3) The ability to knock characters off stage and edgeguard them is a significant part of competitive balance. Let's take Little Mac, for instance. He has an amazing ground game, but he's done when he gets off stage. Captain Falcon has speed, is a heavyweight, is great racking up damage, and has insanely powerful kill moves...but he has a linear, exploitable recovery. Even Diddy Kong for being such a great character pre-patch and still solid even still would sometimes struggle due to his relatively subpar off stage game and recovery that really is just good enough to get the job done. Characters with bad, decent, and good recoveries generally have those for a reason. Walkoffs completely ignore this aspect of character balancing. I'm not saying Little Mac would become top tier due to walkoffs being legal or something; that's not my point. It's more that these stages completely ignore any detriment in recovery because you never have to recover and completely change certain matchups, like for instance most vs Falcon or Little Mac. On a normal stage with ledges, I can kinda get pushed around a bit by these characters, but edgeguarding makes dealing with these characters much less of a burden.

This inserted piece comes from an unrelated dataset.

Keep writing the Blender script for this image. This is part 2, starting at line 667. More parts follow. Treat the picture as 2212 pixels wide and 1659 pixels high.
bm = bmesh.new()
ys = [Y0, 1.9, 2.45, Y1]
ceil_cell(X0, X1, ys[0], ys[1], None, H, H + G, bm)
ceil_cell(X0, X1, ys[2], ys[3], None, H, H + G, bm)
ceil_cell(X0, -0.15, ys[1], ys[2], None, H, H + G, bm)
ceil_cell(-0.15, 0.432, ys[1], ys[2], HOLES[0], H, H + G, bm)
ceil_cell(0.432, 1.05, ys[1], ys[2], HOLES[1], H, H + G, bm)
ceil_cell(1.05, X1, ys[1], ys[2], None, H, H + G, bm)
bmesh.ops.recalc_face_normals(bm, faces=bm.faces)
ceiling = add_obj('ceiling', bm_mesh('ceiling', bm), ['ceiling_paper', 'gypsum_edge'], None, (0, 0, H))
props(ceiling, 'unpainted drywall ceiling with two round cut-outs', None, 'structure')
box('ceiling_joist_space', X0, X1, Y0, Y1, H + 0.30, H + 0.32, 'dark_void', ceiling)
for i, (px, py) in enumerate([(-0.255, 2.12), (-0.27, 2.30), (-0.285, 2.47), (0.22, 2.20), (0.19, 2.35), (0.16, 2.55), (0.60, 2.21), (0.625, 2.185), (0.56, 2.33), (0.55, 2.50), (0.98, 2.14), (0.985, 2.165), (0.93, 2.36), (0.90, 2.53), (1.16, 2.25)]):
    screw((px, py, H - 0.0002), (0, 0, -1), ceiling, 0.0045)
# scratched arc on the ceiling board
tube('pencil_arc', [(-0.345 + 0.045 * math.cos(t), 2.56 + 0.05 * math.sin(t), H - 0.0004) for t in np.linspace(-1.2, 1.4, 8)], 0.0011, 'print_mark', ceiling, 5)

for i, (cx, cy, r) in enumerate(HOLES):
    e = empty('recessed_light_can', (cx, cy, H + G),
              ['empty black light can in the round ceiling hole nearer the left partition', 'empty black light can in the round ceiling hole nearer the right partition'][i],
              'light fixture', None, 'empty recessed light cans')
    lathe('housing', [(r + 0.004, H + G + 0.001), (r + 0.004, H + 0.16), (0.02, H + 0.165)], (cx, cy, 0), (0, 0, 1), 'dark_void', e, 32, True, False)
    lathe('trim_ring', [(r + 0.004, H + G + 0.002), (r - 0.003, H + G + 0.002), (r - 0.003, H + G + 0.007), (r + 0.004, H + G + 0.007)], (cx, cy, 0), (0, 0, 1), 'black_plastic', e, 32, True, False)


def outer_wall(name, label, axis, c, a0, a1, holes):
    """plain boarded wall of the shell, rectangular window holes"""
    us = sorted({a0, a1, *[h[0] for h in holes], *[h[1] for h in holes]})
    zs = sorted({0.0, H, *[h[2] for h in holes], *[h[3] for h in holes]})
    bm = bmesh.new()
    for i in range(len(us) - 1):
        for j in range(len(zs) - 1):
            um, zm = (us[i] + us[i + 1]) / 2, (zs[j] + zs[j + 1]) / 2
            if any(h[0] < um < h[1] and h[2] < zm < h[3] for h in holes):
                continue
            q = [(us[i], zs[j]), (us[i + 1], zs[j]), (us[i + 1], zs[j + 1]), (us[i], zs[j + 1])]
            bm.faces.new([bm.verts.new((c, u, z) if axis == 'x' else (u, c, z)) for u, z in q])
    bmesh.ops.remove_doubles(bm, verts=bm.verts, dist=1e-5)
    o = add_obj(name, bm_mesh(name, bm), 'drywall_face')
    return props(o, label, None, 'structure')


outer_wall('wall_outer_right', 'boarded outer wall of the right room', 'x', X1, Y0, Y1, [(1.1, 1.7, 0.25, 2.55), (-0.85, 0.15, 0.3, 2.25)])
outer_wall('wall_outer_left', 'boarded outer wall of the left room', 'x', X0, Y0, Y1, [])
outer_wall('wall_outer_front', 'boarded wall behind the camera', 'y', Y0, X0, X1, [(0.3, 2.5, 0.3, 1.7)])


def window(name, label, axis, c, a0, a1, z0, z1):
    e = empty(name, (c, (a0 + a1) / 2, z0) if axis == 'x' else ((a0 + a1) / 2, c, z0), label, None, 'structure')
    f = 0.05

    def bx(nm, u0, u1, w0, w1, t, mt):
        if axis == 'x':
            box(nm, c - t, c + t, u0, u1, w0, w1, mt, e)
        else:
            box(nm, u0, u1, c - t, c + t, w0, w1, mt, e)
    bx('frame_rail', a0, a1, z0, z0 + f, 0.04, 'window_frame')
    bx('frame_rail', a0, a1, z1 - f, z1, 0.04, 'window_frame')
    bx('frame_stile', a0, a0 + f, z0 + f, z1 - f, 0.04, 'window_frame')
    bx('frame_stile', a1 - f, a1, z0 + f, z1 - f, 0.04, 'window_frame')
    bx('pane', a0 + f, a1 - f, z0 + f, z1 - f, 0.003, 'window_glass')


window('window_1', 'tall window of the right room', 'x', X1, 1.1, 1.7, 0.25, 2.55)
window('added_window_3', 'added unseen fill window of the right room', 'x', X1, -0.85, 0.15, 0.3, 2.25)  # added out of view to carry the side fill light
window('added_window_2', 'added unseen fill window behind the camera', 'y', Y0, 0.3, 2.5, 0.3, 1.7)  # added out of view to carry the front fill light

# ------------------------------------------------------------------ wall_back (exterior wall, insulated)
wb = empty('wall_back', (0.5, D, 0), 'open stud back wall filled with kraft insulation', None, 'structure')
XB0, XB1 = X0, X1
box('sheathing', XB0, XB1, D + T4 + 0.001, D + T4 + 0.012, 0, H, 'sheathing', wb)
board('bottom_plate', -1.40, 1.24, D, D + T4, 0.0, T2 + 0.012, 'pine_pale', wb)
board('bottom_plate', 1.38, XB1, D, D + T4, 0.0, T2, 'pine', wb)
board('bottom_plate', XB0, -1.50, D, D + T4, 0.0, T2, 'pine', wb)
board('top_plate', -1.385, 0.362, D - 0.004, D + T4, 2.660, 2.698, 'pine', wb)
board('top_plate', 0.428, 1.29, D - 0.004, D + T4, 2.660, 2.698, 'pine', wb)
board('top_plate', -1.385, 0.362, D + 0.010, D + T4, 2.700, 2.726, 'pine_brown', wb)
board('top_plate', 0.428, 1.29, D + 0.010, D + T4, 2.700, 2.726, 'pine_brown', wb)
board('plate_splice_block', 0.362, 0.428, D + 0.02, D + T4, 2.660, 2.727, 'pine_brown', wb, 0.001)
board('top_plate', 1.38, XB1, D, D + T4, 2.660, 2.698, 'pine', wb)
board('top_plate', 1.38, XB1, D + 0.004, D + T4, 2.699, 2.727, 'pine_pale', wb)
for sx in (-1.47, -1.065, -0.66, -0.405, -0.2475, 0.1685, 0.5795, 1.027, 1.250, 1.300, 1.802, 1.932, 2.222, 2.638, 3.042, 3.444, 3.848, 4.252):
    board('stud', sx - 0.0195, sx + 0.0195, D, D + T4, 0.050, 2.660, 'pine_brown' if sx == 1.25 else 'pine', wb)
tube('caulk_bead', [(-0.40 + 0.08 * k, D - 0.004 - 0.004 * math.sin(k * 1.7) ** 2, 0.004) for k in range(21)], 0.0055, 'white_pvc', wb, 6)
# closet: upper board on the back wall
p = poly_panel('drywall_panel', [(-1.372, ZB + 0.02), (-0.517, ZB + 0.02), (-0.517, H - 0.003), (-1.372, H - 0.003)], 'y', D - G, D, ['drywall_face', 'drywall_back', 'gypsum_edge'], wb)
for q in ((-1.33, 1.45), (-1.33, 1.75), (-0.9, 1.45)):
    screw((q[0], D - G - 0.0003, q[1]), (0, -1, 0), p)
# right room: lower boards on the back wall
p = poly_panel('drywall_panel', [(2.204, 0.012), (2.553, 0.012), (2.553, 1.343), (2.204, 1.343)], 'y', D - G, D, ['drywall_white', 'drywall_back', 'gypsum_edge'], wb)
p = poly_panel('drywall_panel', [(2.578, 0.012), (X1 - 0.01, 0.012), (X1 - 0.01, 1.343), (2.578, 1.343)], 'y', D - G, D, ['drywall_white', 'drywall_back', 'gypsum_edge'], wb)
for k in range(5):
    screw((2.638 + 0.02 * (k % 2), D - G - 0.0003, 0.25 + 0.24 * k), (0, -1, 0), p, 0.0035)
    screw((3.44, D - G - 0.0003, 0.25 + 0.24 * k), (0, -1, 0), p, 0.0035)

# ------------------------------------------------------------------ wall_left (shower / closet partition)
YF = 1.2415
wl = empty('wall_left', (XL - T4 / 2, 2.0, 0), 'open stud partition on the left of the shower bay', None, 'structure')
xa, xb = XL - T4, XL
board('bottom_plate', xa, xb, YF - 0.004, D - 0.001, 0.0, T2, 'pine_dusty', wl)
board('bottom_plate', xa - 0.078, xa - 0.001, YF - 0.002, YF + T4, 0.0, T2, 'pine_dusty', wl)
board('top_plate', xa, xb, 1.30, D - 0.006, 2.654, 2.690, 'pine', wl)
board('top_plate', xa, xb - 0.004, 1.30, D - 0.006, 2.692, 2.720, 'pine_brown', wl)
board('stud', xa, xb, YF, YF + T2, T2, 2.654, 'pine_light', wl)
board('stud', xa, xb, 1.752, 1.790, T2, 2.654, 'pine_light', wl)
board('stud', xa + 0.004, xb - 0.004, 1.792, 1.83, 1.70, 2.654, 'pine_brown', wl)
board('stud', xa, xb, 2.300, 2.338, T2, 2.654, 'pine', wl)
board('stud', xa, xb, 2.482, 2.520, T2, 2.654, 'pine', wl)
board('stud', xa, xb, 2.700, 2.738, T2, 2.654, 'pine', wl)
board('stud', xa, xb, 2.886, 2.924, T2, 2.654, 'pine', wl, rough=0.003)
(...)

4) Most walkoffs have one of two issues: either they're way too big for horizontal KOs, or horizontal KOs are way too easy due to the smallish size of the stage. Both of these are rather intuitively undesirable.
5) Despite the fact that we don't really have infinites that go across the stage anymore, we still have strings that can carry players across the stage into death on walkoffs. One example is say a Sheik low percent fair string carrying someone off stage. Normally, this is fine because the opponent is at a low enough percent to wear Sheik's moves may not necessarily have enough knockback to pull off a successful edgeguard just yet or the blastzone is far enough from the ledge that actually killing off these strings is impractical. Ledges also limit these strings much more because the Sheik player can't get the tight timing to continue chaining fairs with no stage beneath her; it simply doesn't work that way. On walkoffs, though, and especially vs heavies, Sheik can sometimes just fair chain the character into the blastzone, especially if they're anywhere near the edges.
These issues make the legality of walkoffs an impracticality to me.